Johnson v. Board of Commissioners

33 N.J. Eq. 152 | New York Court of Chancery | 1880

The Vice-Chancellor.

This case may be decided by the application of a familiar rule. The bill asks for specific performance of a contract to convey lands, made June 14th, 1809, and which, by its terms, was to be performed on or before the 1st of April, 1810. This suit was commenced December 23d, 1873, over sixty-four years after the contract was made, and over sixty-three years after breach, if any ever occurred. The complainants claim as devisees of the vendee. He died March 12th, 1828, and the vendor died September 6th, 1830, so that the complainants slept upon their rights over forty-five years after they had a right to sue. Their ancestor had previously slept for a period of nearly eighteen years.

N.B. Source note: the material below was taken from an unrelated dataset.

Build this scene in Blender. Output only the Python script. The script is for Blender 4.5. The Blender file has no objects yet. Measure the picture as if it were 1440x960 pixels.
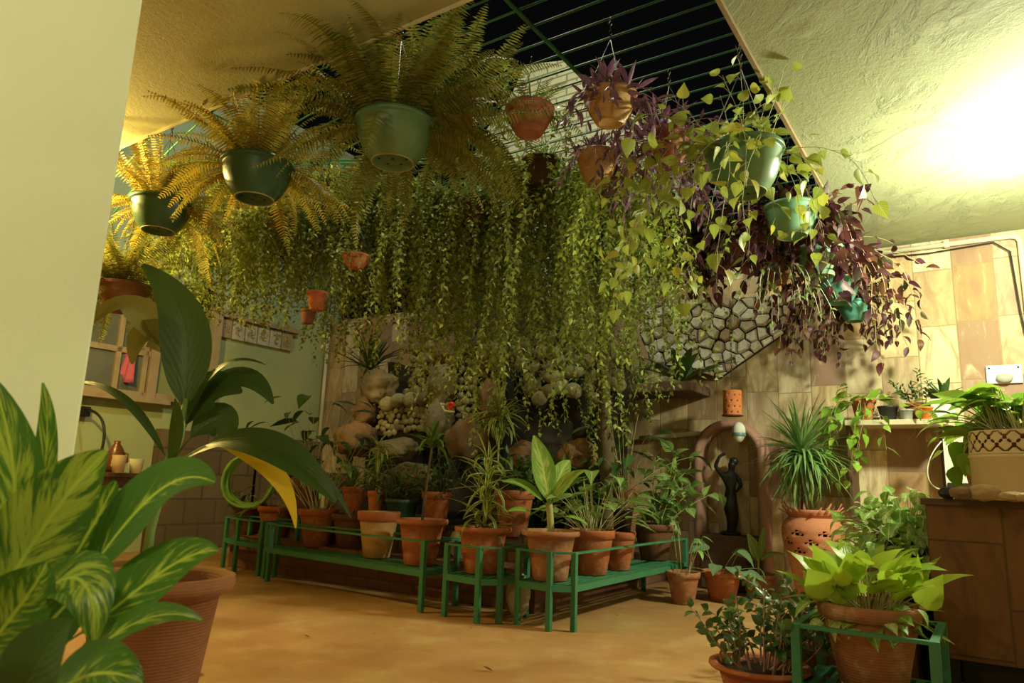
import bpy, bmesh, math, random
import numpy as np
from mathutils import Vector, Matrix, noise
PI = math.pi
SC = bpy.context.scene
COL = SC.collection

# ------------------------------------------------------------------ camera
CAM_H, FPX, TILT, ROLL = 0.95, 1000.0, math.atan(.196), math.radians(2.0)
_f = np.array([0, math.cos(TILT), math.sin(TILT)])
_r0 = np.array([1., 0, 0]); _u0 = np.array([0, -math.sin(TILT), math.cos(TILT)])
_r = _r0*math.cos(ROLL) + _u0*math.sin(ROLL)
_u = _u0*math.cos(ROLL) - _r0*math.sin(ROLL)
_c = np.array([0, 0, CAM_H])
cd = bpy.data.cameras.new('camera'); cam = bpy.data.objects.new('camera', cd); COL.objects.link(cam)
cam.matrix_world = Matrix(((_r[0], _u[0], -_f[0], 0), (_r[1], _u[1], -_f[1], 0), (_r[2], _u[2], -_f[2], CAM_H), (0, 0, 0, 1)))
cd.sensor_width = 36.0; cd.lens = 36.0*FPX/1440; cd.clip_start = .05
cd.dof.use_dof = True; cd.dof.focus_distance = 5.0; cd.dof.aperture_fstop = 4.5
SC.camera = cam
SC.view_settings.view_transform = 'Standard'; SC.view_settings.look = 'None'
SC.view_settings.gamma = 1.0; SC.view_settings.use_curve_mapping = False
SC.view_settings.exposure = 0.0

# room frame: u runs along the left wall away from us, v along the tiled back wall to the left
_A = math.radians(33.8)
UX = np.array([math.sin(_A), math.cos(_A), 0]); VX = np.array([-math.cos(_A), math.sin(_A), 0]); KX = np.array([.586, 2.517, 0])
ROOM_ROT = math.atan2(UX[1], UX[0])
def W(u, v, z): return KX + u*UX + v*VX + np.array([0, 0, z])
def UV(p): d = np.array(p) - KX; return np.array([d@UX, d@VX, p[2]])
def ray(x, y): return _f + _r*((x-720)/FPX) + _u*((480-y)/FPX)
def on(x, y, z): d = ray(x, y); return _c + d*((z-CAM_H)/d[2])
def at(x, y, Y): d = ray(x, y); return _c + d*(Y/d[1])
def onu(x, y, u): d = ray(x, y); return _c + d*((u-(_c-KX)@UX)/(d@UX))
def onv(x, y, v): d = ray(x, y); return _c + d*((v-(_c-KX)@VX)/(d@VX))
def depth(p): return float((np.array(p)-_c)@_f)

# ------------------------------------------------------------------ world, lamps' light and added fills
world = bpy.data.worlds.new('night'); SC.world = world; world.use_nodes = True
bg = world.node_tree.nodes['Background']; bg.inputs[0].default_value = (.30, .34, .30, 1); bg.inputs[1].default_value = .006
def light(name, kind, loc, power, color, size=.1, rot=None, size_y=None):
    l = bpy.data.lights.new(name, kind); l.energy = power; l.color = color
    if kind == 'AREA':
        l.size = size
        if size_y: l.shape = 'RECTANGLE'; l.size_y = size_y
    else: l.shadow_soft_size = size
    o = bpy.data.objects.new(name, l); COL.objects.link(o); o.location = loc
    if rot: o.rotation_euler = rot
    return o
LAMP_R = W(2.9, -1.5, 2.80)      # tube lamp high on the right-hand side
LAMP_L = W(-.32, 4.70, 2.92)       # warm bulb under the near slab, behind the near wall
FILL_C = W(-2.9, -.1, 2.35)         # unseen fill added behind the camera to brighten the near wall
FILL_O = W(1.8, 2.3, 6.0)           # unseen fill added above the roof opening for brick and vines
light('tube_light', 'POINT', LAMP_R, 400, (.95, 1.0, .68), .10)
light('warm_light', 'POINT', LAMP_L, 285, (1.0, .72, .20), .06)
light('near_fill', 'POINT', FILL_C, 58, (1.0, .88, .55), .12)
light('roof_fill', 'POINT', FILL_O, 350, (1.0, .98, .70), .2)

# ------------------------------------------------------------------ helpers: meshes
class MB:
    def __init__(s): s.v = []; s.q = []; s.t = []; s.uv = []; s.n = 0
    def add(s, v, quads=None, tris=None, uv=None):
        v = np.asarray(v, float).reshape(-1, 3)
        if quads is not None and len(quads): s.q.append(np.asarray(quads, int).reshape(-1, 4) + s.n)
        if tris is not None and len(tris): s.t.append(np.asarray(tris, int).reshape(-1, 3) + s.n)
        s.v.append(v); s.uv.append(np.zeros((len(v), 2)) if uv is None else np.asarray(uv, float))
        s.n += len(v); return s
    def box(s, c, d, axes=None):
        c = np.asarray(c, float); d = np.asarray(d, float)/2
        ax = np.eye(3) if axes is None else np.asarray(axes)
        P = []
        for z in (-1, 1):
            for x, y in ((-1, -1), (1, -1), (1, 1), (-1, 1)):
                P.append(c + ax[0]*d[0]*x + ax[1]*d[1]*y + ax[2]*d[2]*z)
        return s.add(P, [(3, 2, 1, 0), (4, 5, 6, 7), (0, 1, 5, 4), (1, 2, 6, 5), (2, 3, 7, 6), (3, 0, 4, 7)])
    def lathe(s, prof, seg=32, c=(0, 0, 0), skip=None, jig=0):
        c = np.asarray(c, float); a = np.arange(seg)/seg*2*PI
        V = []; m = len(prof)
        for i, (r, z) in enumerate(prof):
            V.append(np.stack([r*np.cos(a), r*np.sin(a), np.full(seg, z)], 1) + c)
        Q = []; T = []
        for i in range(m-1):
            for j in range(seg):
                k = (j+1) % seg
                a0, b0, c0, d0 = i*seg+j, i*seg+k, (i+1)*seg+k, (i+1)*seg+j
                h = skip(i, j) if skip else 0
                if h == 1: continue
                if h == 2: T.append((a0, b0, c0)); continue
                if h == 3: T.append((a0, c0, d0)); continue
                Q.append((a0, b0, c0, d0))
        uv = np.stack([np.tile(np.arange(seg)/seg, m), np.repeat(np.linspace(0, 1, m), seg)], 1)
        return s.add(np.concatenate(V), Q, T, uv)
    def tube(s, pts, rad, seg=6, cap=True):
        P = np.asarray(pts, float); n = len(P)
        R = np.full(n, rad) if np.isscalar(rad) else np.asarray(rad, float)
        T = np.gradient(P, axis=0); T /= np.linalg.norm(T, axis=1)[:, None] + 1e-12
        ref = np.array([0, 0, 1.]) if abs(T[0][2]) < .9 else np.array([1., 0, 0])
        V = []; a = np.arange(seg)/seg*2*PI
        for i in range(n):
            x = ref - T[i]*(ref@T[i]); x /= np.linalg.norm(x)+1e-12; ref = x
            y = np.cross(T[i], x)
            V.append(P[i] + R[i]*(np.cos(a)[:, None]*x + np.sin(a)[:, None]*y))
        Q = [(i*seg+j, i*seg+(j+1) % seg, (i+1)*seg+(j+1) % seg, (i+1)*seg+j) for i in range(n-1) for j in range(seg)]
        T3 = []
        V = np.concatenate(V)
        if cap:
            V = np.concatenate([V, P[:1], P[-1:]])
            T3 = [((j+1) % seg, j, n*seg) for j in range(seg)] + [((n-1)*seg+j, (n-1)*seg+(j+1) % seg, n*seg+1) for j in range(seg)]
        uv = np.zeros((len(V), 2)); uv[:n*seg, 1] = np.repeat(np.linspace(0, 1, n), seg)
        return s.add(V, Q, T3, uv)
    def prism(s, poly, z0, z1, fn=None):
        n = len(poly); V = [(x, y, z0) for x, y in poly] + [(x, y, z1) for x, y in poly]
        c0 = np.mean(np.array(poly), 0); V += [(c0[0], c0[1], z0), (c0[0], c0[1], z1)]
        if fn: V = [fn(*p) for p in V]
        Q = [(i, (i+1) % n, n+(i+1) % n, n+i) for i in range(n)]
        T = [((i+1) % n, i, 2*n) for i in range(n)] + [(n+i, n+(i+1) % n, 2*n+1) for i in range(n)]
        return s.add(V, Q, T)
    def build(s, name, mat, parent=None, smooth=True, bevel=0, solid=0):
        me = bpy.data.meshes.new(name)
        V = np.concatenate(s.v) if s.v else np.zeros((0, 3))
        Q = np.concatenate(s.q) if s.q else np.zeros((0, 4), int); T = np.concatenate(s.t) if s.t else np.zeros((0, 3), int)
        L = np.concatenate([Q.ravel(), T.ravel()])
        st = np.concatenate([np.arange(len(Q))*4, len(Q)*4 + np.arange(len(T))*3])
        me.vertices.add(len(V)); me.vertices.foreach_set('co', V.ravel())
        me.loops.add(len(L)); me.loops.foreach_set('vertex_index', L.astype(np.int32))
        me.polygons.add(len(st)); me.polygons.foreach_set('loop_start', st.astype(np.int32))
        try: me.polygons.foreach_set('loop_total', np.concatenate([np.full(len(Q), 4), np.full(len(T), 3)]).astype(np.int32))
        except Exception: pass
        uvl = me.uv_layers.new(name='UVMap')
        UVs = np.concatenate(s.uv) if s.uv else np.zeros((0, 2))
        uvl.data.foreach_set('uv', UVs[L].ravel())
        me.update(calc_edges=True); me.validate()
        me.polygons.foreach_set('use_smooth', np.full(len(me.polygons), smooth))
        o = bpy.data.objects.new(name, me); COL.objects.link(o)
        if mat: me.materials.append(mat)
        if parent: o.parent = parent
        if bevel:
            b = o.modifiers.new('Bevel', 'BEVEL'); b.width = bevel; b.segments = 2; b.limit_method = 'ANGLE'
        if solid:
            b = o.modifiers.new('Solid', 'SOLIDIFY'); b.thickness = solid; b.offset = -1
        return o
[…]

The remedy by specific performance is discretionary. The question in such cases is not what must the court do, but what, in view of all the circumstances of the case in judgment, should it do to further justice. Plummer v. Keppler, 11 C. E. Gr. 482.

Great delay in seeking relief is a good bar to any suit in equity. It is very difficult, in most cases, to get full and trustworthy evidence respecting a disputed transaction which occurred twenty years before it is brought under judicial investigation, and in a case where sixty years have elapsed it would be a marvel if it were not entirely impossible.

With regard to delay in seeking this particular remedy, Lord Alvanley has said: “A party cannot call upon a court of equity for specific performance unless he has shown himself ready, desirous, prompt and eager.” Milward v. Earl of Thanet, 5 Ves. 720, note b. Lord Cranworth has given expression to the same opinion: Specific performance is relief which this court will not give unless in cases where the parties seeking it come as promptly as the nature of the case will permit.” Eads v. Williams, 4 De G. M. & G. 691. In Van Doren v. Robinson, 1 C. E. Gr. 263, Chancellor Green said : Great delay, unaccounted for, is a bar to a claim for specific performance.” Lord Camden, at an early day, *154stated the general doctrine as follows : “A court of equity, which is never active in relief against conscience or public convenience, has always refused its aid to stale demands where the party has slept upon his rights or acquiesced for a great length of time. Nothing can call forth this court- into activity but conscience, good faith and reasonable diligence. Where these are wanting, the court is passive and does nothing; laches and neglect are always discountenanced; and therefore, from the beginning of this jurisdiction, there was also a limitation of suit in this court.” Smith v. Clay, 3 Bro. C. C. 639, note. The doctrine as thus stated was enforced in a case strongly analogous to the one in hand, by the supreme court of the United States. Piatt v. Vattier, 9 Pet. 413.

But little need be said in demonstration of the application of these principles to the case under consideration. More than seventy years have elapsed since the right of action accrued. Both of the contracting parties have been dead over fifty years. It is almost certain that every adult person who knew anything about the contract at the time it was to be performed is also dead. Even those who were just old enough, at that time, to have capacity to comprehend a business transaction, are now, most probably, either dead or so enfeebled in mind and body as to be unfit to give evidence. Whether this be so or not, it is certain that much valuable and material evidence has been swept away by the great lapse of time, and thus the court has been deprived, by the laches of the complainants, of the means of ascertaining the truth, and, consequently, of doing justice. It is no injustice to a suitor to deny him a hearing when it appears that, by his own laches, he has rendered it impossible for the court to do full justice to both parties.

The claim made in this case is exceptionally stale. I can find no instance in which one so remarkable for its antiquity has ever before been presented for judicial approval, and I think it should, for that reason alone, be held to be barred.

The demurrer must be sustained, with costs.